The new notes will rank equally with all of Lockheed Martin’s other senior unsecured debt. The company plans to use the net proceeds for general corporate purposes, including repayment of upcoming unsecured debt maturities.
Fitch currently maintains an ’A’ rating for Lockheed Martin’s Long-Term Issuer Default Rating and unsecured debt, with a Stable outlook. The company’s Short-Term IDR and commercial paper program are rated ’F1’.
The rating agency cited Lockheed Martin’s position as lead contractor on the F-35 Joint Strike Fighter program as a key factor supporting its credit profile. The program is expected to produce over 2,500 aircraft for U.S. and international customers, with a sustainment pipeline that will last several decades.
The F-35 program experienced delivery delays due to the new Technology Refresh-3 upgrade, which supports modernized capabilities including improved sensors and electronic warfare features. Deliveries incorporating these upgrades began in the second half of 2024. Fitch believes the successful implementation of TR-3 will stabilize aircraft production and improve long-term visibility.

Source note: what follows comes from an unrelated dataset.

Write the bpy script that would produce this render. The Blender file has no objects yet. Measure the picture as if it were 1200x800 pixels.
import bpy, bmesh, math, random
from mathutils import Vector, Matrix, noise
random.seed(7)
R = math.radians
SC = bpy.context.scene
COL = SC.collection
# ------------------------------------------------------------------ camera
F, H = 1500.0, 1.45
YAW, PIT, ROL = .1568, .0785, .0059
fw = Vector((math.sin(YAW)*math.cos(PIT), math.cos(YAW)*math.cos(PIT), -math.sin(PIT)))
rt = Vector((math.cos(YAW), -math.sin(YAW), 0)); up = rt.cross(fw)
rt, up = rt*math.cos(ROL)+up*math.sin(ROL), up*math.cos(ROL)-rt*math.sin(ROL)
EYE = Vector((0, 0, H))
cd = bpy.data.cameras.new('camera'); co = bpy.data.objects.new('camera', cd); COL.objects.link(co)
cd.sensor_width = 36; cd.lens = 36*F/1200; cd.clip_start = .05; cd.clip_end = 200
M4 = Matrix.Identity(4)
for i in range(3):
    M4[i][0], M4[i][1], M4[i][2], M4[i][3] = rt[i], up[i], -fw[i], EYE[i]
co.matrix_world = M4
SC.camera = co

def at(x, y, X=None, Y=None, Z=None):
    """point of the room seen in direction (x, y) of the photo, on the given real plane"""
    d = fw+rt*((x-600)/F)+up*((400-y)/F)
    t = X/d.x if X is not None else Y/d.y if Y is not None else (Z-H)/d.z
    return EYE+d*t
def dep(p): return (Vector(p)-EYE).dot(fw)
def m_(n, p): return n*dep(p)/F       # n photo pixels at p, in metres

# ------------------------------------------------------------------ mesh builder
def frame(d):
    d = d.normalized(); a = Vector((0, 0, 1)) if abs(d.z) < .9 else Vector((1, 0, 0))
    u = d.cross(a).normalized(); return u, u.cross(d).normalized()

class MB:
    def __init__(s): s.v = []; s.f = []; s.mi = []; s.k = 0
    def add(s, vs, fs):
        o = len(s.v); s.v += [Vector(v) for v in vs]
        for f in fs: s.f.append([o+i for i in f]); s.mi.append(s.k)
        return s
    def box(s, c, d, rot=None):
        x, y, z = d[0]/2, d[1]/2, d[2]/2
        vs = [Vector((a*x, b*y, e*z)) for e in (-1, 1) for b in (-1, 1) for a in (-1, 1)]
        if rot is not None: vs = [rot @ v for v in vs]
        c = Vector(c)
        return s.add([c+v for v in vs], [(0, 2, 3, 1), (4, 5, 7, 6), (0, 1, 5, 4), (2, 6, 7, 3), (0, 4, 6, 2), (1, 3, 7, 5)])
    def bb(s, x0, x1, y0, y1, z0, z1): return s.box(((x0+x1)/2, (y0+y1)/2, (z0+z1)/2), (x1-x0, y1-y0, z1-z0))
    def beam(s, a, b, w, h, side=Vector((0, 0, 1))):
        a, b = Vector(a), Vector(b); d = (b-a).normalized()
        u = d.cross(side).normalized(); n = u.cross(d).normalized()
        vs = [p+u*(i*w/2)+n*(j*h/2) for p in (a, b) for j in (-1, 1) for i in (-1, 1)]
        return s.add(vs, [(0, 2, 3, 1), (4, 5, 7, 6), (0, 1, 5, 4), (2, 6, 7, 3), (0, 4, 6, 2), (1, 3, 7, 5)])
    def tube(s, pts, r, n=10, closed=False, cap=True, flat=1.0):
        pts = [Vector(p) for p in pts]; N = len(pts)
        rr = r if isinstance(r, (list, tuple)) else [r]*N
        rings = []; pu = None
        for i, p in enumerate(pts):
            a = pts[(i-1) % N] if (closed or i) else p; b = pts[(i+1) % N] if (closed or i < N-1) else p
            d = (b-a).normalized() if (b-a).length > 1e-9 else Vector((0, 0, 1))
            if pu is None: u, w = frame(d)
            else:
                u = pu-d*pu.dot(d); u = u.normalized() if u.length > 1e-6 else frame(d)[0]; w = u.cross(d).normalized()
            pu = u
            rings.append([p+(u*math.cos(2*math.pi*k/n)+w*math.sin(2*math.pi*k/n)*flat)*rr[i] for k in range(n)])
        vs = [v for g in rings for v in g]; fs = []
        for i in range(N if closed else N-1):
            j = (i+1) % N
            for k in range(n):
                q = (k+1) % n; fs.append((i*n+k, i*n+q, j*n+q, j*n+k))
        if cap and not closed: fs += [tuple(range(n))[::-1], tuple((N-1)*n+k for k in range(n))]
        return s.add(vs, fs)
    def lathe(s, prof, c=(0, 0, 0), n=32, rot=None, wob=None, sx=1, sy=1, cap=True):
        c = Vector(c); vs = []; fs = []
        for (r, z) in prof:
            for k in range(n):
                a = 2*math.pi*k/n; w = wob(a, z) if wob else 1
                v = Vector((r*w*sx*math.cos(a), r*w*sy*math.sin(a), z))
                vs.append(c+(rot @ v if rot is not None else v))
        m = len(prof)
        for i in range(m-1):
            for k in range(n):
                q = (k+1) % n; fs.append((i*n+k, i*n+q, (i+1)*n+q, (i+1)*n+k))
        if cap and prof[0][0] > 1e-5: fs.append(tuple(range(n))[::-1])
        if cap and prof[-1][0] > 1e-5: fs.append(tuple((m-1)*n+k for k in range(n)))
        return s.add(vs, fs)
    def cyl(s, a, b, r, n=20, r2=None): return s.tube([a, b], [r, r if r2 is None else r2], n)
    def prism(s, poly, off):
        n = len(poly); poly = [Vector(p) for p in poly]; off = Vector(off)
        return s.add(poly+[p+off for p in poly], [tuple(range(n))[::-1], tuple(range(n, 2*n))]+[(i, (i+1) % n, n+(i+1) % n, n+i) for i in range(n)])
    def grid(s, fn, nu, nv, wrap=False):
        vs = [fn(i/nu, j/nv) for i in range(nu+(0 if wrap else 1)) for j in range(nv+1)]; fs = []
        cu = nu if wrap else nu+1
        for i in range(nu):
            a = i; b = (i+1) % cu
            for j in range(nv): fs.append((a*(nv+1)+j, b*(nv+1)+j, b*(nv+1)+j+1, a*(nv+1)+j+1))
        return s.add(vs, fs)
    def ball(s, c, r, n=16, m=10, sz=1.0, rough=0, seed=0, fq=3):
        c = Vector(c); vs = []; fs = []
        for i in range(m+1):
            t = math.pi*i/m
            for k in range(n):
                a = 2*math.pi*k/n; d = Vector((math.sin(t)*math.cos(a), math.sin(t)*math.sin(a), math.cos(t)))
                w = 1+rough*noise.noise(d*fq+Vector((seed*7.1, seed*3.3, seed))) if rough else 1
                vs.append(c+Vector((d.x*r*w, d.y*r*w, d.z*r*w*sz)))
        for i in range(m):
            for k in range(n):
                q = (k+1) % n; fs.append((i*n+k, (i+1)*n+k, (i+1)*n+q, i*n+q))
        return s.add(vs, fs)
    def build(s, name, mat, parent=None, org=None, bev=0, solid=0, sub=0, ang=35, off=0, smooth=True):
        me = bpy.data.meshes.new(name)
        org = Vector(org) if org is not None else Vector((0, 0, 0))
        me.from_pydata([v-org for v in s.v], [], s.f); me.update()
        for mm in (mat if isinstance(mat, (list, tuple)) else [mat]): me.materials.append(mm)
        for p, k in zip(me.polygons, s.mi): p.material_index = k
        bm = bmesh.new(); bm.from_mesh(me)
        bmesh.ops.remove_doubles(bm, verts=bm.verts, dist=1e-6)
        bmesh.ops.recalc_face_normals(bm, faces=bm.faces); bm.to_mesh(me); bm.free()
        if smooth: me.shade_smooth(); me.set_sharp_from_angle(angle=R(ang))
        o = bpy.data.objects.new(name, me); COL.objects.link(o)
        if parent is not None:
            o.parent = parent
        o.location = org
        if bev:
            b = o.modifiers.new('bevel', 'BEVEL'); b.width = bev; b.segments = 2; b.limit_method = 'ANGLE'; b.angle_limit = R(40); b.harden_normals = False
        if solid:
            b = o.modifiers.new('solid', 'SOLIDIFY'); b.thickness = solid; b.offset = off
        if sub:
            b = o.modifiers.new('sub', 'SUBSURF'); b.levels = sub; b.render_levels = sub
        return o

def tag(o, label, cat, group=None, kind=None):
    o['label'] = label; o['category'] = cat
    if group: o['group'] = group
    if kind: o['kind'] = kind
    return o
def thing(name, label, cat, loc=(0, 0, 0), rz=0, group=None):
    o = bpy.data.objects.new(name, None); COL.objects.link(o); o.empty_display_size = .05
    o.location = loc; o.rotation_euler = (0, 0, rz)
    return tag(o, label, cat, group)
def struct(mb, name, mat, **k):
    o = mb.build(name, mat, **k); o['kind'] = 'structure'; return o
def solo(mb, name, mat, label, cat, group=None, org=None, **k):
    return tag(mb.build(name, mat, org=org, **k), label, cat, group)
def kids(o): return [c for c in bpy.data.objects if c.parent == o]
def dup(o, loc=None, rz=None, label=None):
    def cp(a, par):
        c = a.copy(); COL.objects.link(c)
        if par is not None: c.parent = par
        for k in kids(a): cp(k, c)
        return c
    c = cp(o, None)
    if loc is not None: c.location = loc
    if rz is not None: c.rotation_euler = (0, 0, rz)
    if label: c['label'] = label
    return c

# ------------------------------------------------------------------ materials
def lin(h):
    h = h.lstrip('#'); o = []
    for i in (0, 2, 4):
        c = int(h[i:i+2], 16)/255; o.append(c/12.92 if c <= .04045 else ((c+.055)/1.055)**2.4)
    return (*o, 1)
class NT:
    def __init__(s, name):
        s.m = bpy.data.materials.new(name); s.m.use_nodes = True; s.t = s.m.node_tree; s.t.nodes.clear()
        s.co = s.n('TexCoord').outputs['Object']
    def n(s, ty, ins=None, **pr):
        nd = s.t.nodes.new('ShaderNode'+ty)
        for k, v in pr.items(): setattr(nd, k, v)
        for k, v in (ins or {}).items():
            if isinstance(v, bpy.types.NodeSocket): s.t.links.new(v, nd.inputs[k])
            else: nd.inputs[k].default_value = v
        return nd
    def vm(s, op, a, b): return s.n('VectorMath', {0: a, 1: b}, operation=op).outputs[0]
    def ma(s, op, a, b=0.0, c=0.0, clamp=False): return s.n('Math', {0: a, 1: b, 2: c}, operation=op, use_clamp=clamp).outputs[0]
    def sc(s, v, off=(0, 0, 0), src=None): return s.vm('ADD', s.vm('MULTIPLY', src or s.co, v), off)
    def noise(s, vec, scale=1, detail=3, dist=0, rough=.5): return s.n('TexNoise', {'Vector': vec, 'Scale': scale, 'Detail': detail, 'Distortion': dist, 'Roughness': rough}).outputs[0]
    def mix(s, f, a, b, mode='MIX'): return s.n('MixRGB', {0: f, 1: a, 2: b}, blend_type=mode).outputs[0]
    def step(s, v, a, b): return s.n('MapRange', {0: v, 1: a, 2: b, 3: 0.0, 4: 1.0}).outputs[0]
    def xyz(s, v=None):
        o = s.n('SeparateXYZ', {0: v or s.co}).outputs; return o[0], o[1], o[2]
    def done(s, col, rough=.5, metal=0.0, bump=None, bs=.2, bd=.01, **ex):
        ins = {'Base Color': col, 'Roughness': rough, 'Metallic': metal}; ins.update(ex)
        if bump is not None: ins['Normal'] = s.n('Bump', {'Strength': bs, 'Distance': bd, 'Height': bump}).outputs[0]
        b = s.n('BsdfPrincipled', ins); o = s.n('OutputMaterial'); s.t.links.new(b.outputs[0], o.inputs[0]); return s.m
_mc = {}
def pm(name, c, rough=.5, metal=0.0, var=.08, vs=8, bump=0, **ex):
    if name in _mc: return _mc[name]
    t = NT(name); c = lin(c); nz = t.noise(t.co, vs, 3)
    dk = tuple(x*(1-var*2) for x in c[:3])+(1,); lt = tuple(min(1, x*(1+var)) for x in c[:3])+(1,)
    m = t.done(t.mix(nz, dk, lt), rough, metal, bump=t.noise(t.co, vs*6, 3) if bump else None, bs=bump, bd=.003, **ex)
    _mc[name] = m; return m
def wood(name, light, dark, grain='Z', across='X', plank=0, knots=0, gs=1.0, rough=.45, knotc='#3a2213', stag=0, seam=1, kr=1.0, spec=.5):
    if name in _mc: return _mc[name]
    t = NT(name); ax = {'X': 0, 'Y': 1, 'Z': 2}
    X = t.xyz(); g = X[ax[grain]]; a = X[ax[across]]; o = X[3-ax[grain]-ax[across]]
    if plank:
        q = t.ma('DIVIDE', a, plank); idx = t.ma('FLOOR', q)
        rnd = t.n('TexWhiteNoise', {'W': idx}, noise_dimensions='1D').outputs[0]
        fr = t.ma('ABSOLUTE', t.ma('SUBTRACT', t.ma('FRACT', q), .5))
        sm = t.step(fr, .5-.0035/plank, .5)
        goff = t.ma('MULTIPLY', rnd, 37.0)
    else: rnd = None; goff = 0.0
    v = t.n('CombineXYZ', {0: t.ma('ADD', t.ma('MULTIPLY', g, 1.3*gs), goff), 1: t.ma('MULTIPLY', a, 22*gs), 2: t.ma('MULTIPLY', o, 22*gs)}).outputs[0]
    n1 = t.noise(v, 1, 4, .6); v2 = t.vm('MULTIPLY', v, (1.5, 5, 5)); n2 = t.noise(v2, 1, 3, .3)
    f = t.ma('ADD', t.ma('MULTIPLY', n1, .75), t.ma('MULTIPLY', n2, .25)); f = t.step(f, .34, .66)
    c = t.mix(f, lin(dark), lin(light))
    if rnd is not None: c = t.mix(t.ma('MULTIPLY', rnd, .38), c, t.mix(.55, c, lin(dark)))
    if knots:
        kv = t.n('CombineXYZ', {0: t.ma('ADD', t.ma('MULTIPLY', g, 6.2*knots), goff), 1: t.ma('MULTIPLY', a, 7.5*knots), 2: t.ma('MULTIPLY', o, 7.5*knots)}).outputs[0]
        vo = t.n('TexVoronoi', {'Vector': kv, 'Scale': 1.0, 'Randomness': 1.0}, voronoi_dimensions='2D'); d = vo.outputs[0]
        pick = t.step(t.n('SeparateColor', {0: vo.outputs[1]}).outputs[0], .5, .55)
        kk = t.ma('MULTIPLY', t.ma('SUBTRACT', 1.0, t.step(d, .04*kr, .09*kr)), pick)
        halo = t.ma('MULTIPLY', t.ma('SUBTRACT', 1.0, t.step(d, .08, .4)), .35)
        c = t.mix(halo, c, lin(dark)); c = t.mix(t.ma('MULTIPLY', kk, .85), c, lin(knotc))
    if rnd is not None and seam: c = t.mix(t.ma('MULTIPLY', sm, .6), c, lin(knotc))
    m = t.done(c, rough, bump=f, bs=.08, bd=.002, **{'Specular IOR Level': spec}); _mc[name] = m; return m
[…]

The U.S. Department of Defense has approved over $30 billion in procurement funding for F-35 production lots 15 through 17. Negotiations for lots 18 through 20 are ongoing, with long-term agreements for lots 18 and 19 expected in the third quarter of 2025.
Fitch expects Lockheed Martin to deliver between 170 and 190 F-35 aircraft in 2025, with 30%-40% going to international customers. Management anticipates deliveries to exceed production over the next few years as the company delivers both parked and newly produced aircraft.

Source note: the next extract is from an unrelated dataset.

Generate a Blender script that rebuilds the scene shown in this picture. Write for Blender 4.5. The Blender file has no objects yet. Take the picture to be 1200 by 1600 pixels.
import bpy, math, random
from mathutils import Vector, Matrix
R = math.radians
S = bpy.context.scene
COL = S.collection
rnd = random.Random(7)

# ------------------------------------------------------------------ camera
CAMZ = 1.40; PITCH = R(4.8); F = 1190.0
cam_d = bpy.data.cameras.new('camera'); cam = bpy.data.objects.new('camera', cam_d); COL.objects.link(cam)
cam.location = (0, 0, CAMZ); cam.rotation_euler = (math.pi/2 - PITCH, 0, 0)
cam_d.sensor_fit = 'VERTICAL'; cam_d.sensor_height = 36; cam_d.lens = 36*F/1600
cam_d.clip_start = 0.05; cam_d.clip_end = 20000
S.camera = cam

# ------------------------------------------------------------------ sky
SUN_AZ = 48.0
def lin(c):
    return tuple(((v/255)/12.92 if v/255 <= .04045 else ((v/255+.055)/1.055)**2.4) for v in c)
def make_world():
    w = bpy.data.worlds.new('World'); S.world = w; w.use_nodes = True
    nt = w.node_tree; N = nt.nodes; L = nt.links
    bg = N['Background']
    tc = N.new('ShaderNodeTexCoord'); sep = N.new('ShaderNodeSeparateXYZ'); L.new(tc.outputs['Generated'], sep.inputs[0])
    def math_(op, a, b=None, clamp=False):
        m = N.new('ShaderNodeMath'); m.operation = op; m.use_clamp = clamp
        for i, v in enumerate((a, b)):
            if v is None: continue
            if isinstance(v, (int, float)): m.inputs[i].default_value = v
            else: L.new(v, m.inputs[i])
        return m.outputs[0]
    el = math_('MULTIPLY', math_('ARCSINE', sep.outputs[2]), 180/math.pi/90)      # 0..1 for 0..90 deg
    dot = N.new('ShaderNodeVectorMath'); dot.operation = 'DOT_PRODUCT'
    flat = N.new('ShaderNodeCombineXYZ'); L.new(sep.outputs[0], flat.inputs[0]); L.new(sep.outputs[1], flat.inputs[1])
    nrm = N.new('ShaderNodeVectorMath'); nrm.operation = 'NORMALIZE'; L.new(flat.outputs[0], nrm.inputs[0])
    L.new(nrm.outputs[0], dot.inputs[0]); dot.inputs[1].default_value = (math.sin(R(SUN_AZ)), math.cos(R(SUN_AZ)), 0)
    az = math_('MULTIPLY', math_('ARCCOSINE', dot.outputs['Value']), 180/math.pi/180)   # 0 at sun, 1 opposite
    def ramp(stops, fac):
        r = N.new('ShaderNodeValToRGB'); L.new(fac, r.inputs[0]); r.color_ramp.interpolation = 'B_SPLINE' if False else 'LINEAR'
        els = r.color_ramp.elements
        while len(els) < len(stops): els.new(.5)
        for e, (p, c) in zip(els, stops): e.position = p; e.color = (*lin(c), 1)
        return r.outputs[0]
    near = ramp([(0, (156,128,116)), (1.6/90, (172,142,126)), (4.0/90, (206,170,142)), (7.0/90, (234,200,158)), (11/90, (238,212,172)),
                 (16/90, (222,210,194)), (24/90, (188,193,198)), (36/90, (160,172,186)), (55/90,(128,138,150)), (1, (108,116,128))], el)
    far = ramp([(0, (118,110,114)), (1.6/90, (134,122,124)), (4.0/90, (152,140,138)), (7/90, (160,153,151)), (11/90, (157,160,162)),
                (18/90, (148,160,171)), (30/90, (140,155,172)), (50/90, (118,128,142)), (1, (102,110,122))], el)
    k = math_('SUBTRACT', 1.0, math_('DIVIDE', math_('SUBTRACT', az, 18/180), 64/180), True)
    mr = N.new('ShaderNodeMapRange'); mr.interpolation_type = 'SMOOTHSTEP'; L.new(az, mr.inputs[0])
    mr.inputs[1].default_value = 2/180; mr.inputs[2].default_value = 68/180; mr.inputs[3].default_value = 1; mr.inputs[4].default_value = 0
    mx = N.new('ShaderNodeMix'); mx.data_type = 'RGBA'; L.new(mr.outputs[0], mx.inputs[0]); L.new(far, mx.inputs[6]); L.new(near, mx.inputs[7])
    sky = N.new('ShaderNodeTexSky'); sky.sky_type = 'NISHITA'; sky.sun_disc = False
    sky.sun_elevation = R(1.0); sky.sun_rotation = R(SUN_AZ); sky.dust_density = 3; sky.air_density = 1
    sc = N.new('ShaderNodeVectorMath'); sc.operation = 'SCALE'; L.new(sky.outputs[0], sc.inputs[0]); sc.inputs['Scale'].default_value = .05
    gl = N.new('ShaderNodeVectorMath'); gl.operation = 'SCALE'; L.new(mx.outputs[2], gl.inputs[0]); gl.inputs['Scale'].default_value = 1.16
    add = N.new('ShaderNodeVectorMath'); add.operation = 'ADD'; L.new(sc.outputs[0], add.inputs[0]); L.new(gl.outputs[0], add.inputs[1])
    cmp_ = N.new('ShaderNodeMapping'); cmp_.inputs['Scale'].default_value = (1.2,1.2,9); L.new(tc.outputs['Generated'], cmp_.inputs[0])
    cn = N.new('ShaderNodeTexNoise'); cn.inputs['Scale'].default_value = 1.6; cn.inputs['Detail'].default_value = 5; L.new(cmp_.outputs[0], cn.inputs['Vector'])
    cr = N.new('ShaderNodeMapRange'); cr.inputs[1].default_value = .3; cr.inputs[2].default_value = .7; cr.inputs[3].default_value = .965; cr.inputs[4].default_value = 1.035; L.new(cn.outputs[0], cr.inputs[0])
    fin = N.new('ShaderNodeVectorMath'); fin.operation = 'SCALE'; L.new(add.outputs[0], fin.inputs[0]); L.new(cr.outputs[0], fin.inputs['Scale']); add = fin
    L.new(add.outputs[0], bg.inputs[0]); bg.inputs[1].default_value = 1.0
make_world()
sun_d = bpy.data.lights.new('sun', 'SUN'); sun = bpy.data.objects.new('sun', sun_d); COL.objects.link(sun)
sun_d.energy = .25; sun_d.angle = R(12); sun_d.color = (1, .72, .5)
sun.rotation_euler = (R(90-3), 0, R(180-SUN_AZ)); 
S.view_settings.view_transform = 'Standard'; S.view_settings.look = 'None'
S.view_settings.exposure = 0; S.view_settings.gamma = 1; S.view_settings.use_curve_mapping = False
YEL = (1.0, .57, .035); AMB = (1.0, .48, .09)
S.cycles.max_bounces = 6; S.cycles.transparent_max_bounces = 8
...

The rating agency forecasts Lockheed Martin will maintain EBITDA leverage around or below 2.0x over the next several years by growing EBITDA while refinancing upcoming maturities. Fitch projects annual FFO margins and cash flow from operations minus capital expenditures to debt ratio to stay around or above 10% and 30%, respectively.
Lockheed Martin’s strategic position as the largest global defense company and its innovative technology also support its ratings. The company holds strong positions in aeronautics, space, missiles, mission systems and vertical lift, with a diversified backlog of $166.5 billion, representing over twice its annual revenue.
Fitch expects higher U.S. defense spending to benefit Lockheed Martin over the next two to four years, driven by increased geopolitical tensions and bipartisan support. The company generates 25%-30% of its annual revenue from international customers, which could grow as it increases international F-35 deliveries.
In its peer analysis, Fitch noted that Lockheed Martin is larger than ’BBB’ range peers Northrop Grumman (NYSE:NOC), L3Harris Technologies (NYSE:LHX), and BAE Systems (LON:BAES), and is rated two notches above Northrop Grumman due to stronger credit metrics.